Les économies africaines affichent une résilience notable malgré un contexte mondial marqué par des tensions géopolitiques, une inflation persistante et des défis climatiques. Selon les Perspectives économiques en Afrique 2024 publiées par la Banque africaine de développement, la croissance du PIB réel du continent, estimée à 3,1 % en 2023, devrait atteindre 3,7 % en 2024 et 4,3 % en 2025, positionnant l’Afrique comme la deuxième région à la croissance la plus rapide après l’Asie.
Cette progression masque toutefois des disparités régionales. L’Afrique de l’Est devrait conserver sa position de région la plus dynamique, avec une croissance prévue de 4,9 % en 2024 et 5,7 % en 2025. En Afrique de l’Ouest, la croissance devrait s’accélérer de 3,6 % en 2023 à 4,2 % en 2024, soutenue par des économies importantes telles que le Nigeria, la Côte d’Ivoire et le Ghana. L’Afrique du Nord pourrait connaître un léger ralentissement, avec une croissance projetée à 3,6 % en 2024, tandis que l’Afrique australe, freinée par la faible performance de l’Afrique du Sud, devrait enregistrer une croissance plus modeste de 2,2 % la même année.

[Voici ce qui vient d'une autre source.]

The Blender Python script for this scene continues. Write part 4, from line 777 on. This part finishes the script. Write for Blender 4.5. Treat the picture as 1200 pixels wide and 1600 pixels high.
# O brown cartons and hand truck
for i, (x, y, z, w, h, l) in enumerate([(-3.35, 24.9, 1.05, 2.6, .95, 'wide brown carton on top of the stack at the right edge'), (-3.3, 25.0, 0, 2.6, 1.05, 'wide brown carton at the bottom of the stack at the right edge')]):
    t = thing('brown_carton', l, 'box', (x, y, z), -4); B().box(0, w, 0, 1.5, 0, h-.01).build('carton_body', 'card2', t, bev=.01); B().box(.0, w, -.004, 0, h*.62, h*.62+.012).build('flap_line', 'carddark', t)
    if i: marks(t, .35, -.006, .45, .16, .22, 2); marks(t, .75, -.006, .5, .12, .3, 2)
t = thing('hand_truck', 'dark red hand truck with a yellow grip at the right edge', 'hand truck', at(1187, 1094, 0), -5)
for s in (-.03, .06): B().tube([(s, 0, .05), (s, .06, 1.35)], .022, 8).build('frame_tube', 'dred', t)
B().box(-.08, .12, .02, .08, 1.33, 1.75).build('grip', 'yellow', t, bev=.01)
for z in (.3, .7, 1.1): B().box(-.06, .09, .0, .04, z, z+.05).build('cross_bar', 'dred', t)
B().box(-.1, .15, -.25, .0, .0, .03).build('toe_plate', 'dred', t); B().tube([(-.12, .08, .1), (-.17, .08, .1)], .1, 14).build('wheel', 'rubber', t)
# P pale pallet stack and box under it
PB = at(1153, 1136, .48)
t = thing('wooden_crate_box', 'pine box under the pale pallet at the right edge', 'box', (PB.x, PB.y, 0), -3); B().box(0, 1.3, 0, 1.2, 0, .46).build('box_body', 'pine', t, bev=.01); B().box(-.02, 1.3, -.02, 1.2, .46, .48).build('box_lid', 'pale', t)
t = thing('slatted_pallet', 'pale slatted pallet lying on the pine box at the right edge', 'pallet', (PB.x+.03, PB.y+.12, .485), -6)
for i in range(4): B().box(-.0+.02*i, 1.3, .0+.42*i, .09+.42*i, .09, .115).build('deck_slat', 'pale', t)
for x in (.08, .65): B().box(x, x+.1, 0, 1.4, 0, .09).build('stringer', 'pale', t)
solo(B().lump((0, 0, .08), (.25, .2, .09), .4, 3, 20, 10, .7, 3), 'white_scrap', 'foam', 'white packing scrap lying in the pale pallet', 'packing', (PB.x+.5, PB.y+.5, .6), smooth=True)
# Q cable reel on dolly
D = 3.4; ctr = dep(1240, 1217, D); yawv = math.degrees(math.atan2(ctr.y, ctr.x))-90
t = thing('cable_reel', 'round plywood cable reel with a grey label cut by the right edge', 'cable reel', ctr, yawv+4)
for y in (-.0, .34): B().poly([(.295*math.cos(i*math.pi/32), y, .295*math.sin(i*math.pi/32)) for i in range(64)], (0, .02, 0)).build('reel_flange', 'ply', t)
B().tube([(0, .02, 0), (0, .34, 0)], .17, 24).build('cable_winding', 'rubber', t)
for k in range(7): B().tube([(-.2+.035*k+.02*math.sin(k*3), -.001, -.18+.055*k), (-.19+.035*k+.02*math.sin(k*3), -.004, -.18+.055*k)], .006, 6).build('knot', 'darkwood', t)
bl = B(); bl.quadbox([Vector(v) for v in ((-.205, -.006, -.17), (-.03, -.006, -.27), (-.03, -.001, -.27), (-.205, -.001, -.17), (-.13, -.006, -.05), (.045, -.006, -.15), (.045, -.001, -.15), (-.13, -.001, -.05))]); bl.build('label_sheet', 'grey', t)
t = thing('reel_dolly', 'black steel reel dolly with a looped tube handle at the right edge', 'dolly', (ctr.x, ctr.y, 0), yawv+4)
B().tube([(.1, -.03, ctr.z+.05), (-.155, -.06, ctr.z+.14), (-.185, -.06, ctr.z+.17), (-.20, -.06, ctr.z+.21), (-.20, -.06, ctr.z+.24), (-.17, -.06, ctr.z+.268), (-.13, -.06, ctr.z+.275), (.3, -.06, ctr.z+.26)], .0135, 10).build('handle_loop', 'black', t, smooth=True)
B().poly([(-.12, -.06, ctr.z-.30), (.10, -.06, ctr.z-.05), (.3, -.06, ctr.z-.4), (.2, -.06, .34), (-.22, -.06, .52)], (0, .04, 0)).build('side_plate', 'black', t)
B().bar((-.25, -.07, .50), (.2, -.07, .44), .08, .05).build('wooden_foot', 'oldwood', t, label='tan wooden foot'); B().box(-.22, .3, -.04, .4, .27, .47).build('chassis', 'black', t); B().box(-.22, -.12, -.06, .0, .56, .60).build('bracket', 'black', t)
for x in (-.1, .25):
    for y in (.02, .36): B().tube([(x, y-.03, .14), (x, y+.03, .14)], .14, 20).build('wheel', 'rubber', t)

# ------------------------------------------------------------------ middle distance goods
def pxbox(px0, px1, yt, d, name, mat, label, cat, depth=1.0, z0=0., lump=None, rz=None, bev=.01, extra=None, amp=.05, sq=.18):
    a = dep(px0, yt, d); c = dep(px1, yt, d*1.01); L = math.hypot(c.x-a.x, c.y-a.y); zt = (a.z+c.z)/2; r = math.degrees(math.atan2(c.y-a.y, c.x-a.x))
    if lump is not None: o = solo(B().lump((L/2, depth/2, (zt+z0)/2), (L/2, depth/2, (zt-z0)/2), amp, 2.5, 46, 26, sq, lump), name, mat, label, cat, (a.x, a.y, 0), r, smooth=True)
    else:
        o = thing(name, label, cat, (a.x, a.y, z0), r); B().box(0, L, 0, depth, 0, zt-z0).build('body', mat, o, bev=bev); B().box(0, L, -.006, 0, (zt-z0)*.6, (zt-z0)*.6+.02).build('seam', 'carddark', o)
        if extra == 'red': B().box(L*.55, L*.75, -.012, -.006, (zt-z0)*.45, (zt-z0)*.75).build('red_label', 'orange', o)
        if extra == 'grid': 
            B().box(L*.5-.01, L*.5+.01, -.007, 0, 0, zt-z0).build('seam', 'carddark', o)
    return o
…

Parallèlement, l’inflation moyenne en Afrique est passée de 14 % en 2022 à 17 % en 2023, principalement en raison de la hausse des prix des denrées alimentaires et de l’énergie. Cette pression inflationniste complique la mise en œuvre de politiques monétaires efficaces, notamment au Nigeria, au Soudan et au Ghana, pays parmi les plus touchés. De plus, la dette publique demeure élevée, avec un ratio médian s’établissant à 63,5 % du PIB, bien au-dessus des niveaux pré-pandémiques. Le service de la dette extérieure représente en moyenne 10,6 % des recettes publiques, limitant la capacité des États à investir dans des secteurs stratégiques tels que l’éducation et les infrastructures.
La transformation structurelle de l’économie africaine progresse lentement. Le secteur agricole, employant 42 % de la main-d’œuvre du continent, reste 60 % moins productif que l’économie dans son ensemble. Pour accélérer cette transformation, le développement du secteur des services à forte valeur ajoutée, notamment les technologies de l’information et de la communication (TIC), la finance et les industries créatives, est essentiel. Ce secteur représente 30 % des exportations africaines et offre un potentiel significatif pour la génération de devises et l’amélioration des compétences.
L’industrialisation demeure une priorité stratégique. L’Afrique doit combler un déficit de financement annuel de 402 milliards de dollars d’ici 2030 pour accélérer cette transition et rattraper les économies émergentes les plus performantes. L’investissement dans les infrastructures énergétiques et numériques est important pour améliorer la compétitivité du continent.
Par ailleurs, l’architecture financière mondiale actuelle est jugée inadaptée aux besoins du continent. Les coûts d’emprunt pour les États africains restent élevés, avec des taux d’intérêt supérieurs à ceux des économies avancées et émergentes. L’accès aux financements internationaux est également entravé par des exigences strictes et des critères d’évaluation souvent biaisés. La Banque africaine de développement plaide pour une réforme en profondeur du système financier mondial, notamment en recyclant les droits de tirage spéciaux (DTS) du FMI pour financer des projets de développement, en rendant plus accessibles les financements climatiques et en réduisant la perception du risque sur les marchés financiers afin d’abaisser les coûts d’emprunt pour les États africains.
Bien que les prévisions économiques pour l’Afrique en 2024-2025 soient encourageantes, des risques persistent, tels qu’une inflation élevée, une instabilité géopolitique, des pressions sur les finances publiques et des vulnérabilités climatiques. Néanmoins, le continent dispose d’opportunités de croissance réelles, notamment grâce à l’essor du numérique et des services à haute valeur ajoutée, à un rééquilibrage progressif de son économie vers l’industrialisation et à une réforme ambitieuse du système financier mondial. Pour les décideurs africains, l’enjeu sera de mobiliser efficacement les ressources internes et externes, tout en garantissant une gestion rigoureuse des finances publiques et une gouvernance économique stable.